Posted at 3 Jun 2015

Interview with Guy Moorhouse

Designer, developer and animator Guy Moorhouse talks about collaborating with illustrator Malika Favre and his plans for an iOS game.

You recently designed a new site for illustrator Malika Favre. How did you come to work on this project?

Malika and I have known each other for quite a while, pretty much since our days working together at Airside. We also collaborated a couple of years ago on her Kama Sutra project and found we just work really well together. We'd talked a number of times about me making a site and shop for her. It was really just a question of finding the right time when we were both free of other commitments and could make it happen.

What was the most fun aspect?

It's just great working with someone who already knows how you think and approach problems - it makes the process a pleasure. Neither of us is afraid to say when we think something isn't working. It's about being honest and putting the work first. I think how well projects end up is intrinsically linked to the relationships between the people that make them.

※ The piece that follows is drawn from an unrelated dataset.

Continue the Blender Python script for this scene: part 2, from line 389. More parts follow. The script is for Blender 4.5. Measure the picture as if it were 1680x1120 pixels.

What were you listening to while you worked on it?

I'm quite obsessive when it comes to music. I'll get into a few things and then listen to them incessantly until I just have to listen to something else. Then I'll repeat that process again. Working on this site I think I was listening to quite a bit of Panda Bear and Dan Deacon. I've also been listening a lot to Ghostly's Hohokum soundtrack and since watching Ex Machina, this Oliver Cheatham track has been pretty much on a loop.

What are you experimenting with at the moment in design and code?

I've been playing with Processing and making animations for a side project I have called Mooooooving which I'm really enjoying. I've also had an idea for an iOS game brewing for a while and it's looking hopeful that I'll be able to get that underway as part of a collaboration with an iOS developer. It'll be nice to focus more on graphics and art direction for a bit. I like not staying working in one discipline for too long.

It's just great working with someone who already knows how you think and approach problems—it makes the process a pleasure. Neither of us is afraid to say when we think something isn't working.